As the local food movement grows in Vermont, both farmers and consumers are running up against many of these kinds of regulatory limitations.
In the case of meat sales, farmers are required to bring their live animals to a state-inspected slaughterhouse if they want to sell any of the meat to neighbors or friends, not to mention stores. While this is an acceptable arrangement for some farmers, others, such as Carl Russell of Earthwise Farm and Forest, feel strongly about slaughtering their own animals on the farm.
Russell’s farm is run by hand and horsepower, and he raises his animals with a sense of deep commitment and caring. In describing his relationship with his animals, Russell tells the story of finding a very cold, new-born Jersey bull in a rain-filled ditch in the early dawn. The calf’s mother had struggled in labor, sliding under a fenceline and down an embankment, to end on her back in the ditch where, unable to right herself, she dropped the calf in the cold flow of spring run-off.
Russell got both calf and mother back to the barn where the cow collapsed in exhaustion. He warmed, dried, and bottle-fed the new calf, which two seasons later he slaughtered to feed his family. This intimate level of connection with animals and with one’s own food is rather unique in today’s predominantly large-scale agricultural world, and it is this connection that Russell wishes to maintain by taking responsibility for slaughtering his own animals.
Russell sees the growing interest in local food as being, in part, about the yearning people feel to be involved in their food story—to know where their food comes from, how it was raised and by whom. He recognizes that, were it not for federal law, he could sell meat from his family’s farm directly to consumers who value the time, effort, and insight he invests in raising his animals.
Russell would like to see a tiered regulation system that would allow small farmers and consumers to benefit from direct sales. “As owners of our land and entrepreneurs in our community,” he says, “we feel we should be able to make business arrangements with our neighbors in a way that suits us.”

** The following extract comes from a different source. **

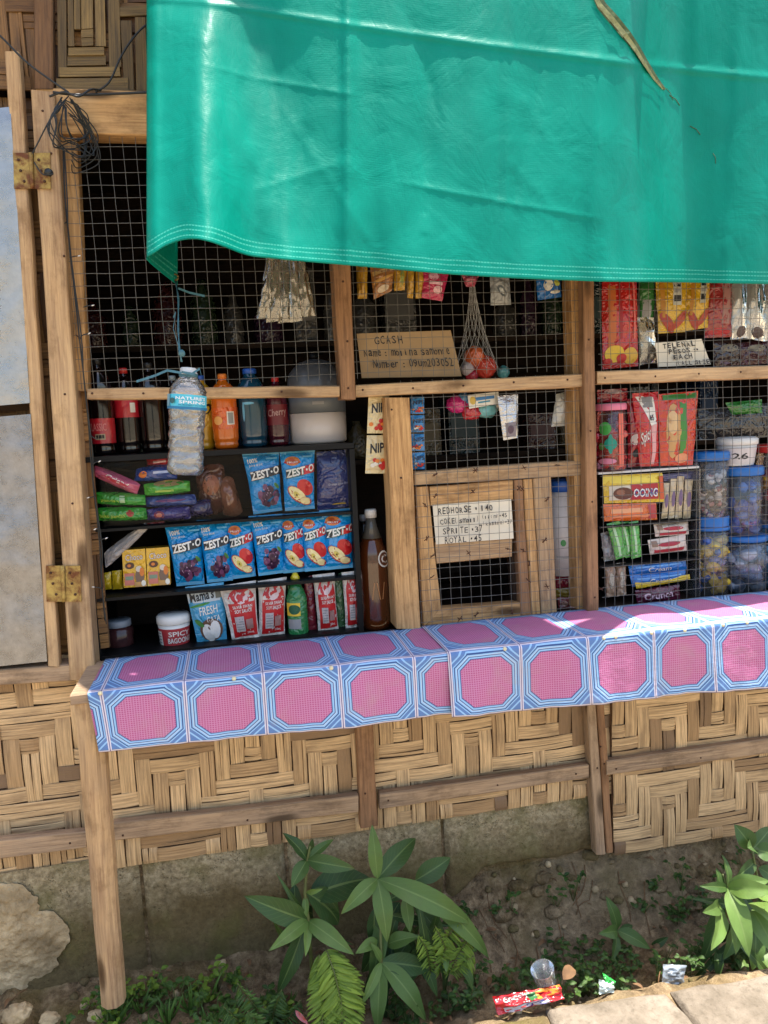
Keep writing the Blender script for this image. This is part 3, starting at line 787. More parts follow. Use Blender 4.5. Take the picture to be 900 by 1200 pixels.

Russell’s desire for greater freedom in local, direct food sales is shared by many others who have begun to form what is now being called the “food sovereignty movement.” Russell believes this movement has developed a critical mass. “I don’t think that policymakers will be able to stem the tide of the food sovereignty movement,” he says, “People will buy the food they want, raised the way they want.”
Rural Vermont, a statewide nonprofit group founded by farmers in 1985, is currently planning a food sovereignty campaign which it intends to launch this summer. The campaign’s primary goal is to pass local food and community self-governance ordinances in towns throughout the state. One of Rural Vermont’s first steps will be to hold town meetings on the topic.
The ordinance is intended to protect the rights of consumers and farmers to engage in the direct sale of farm-raised and farm-processed goods without the oversight of state or federal government. This idea is not without precedent. Sedgwick, Maine residents recently made national headlines when they unanimously voted to adopt such an ordinance.
On Wednesday, May 4 from 6:30-9 p.m., Rural Vermont supporters from near and far will convene at the West Monitor Barn in Richmond for Rural Vermont’s 2011 Annual Meeting. Bob St. Peter, of Sedgwick, who is the executive director of Food for Maine’s Future, will give a keynote address on “Local Food, Local Rules: Creating Food and Farming Policies that Work for your Community.”
According to St. Peter, “Up until the last couple generations, we didn’t need a special license or new facility each time we wanted to sell something to our neighbors. Small farmers and producers have been getting squeezed out in the name of food safety, yet it’s the industrial food that is causing food borne illness, not us.”
The event is free for Rural Vermont members and all kids, and $10 for non-members.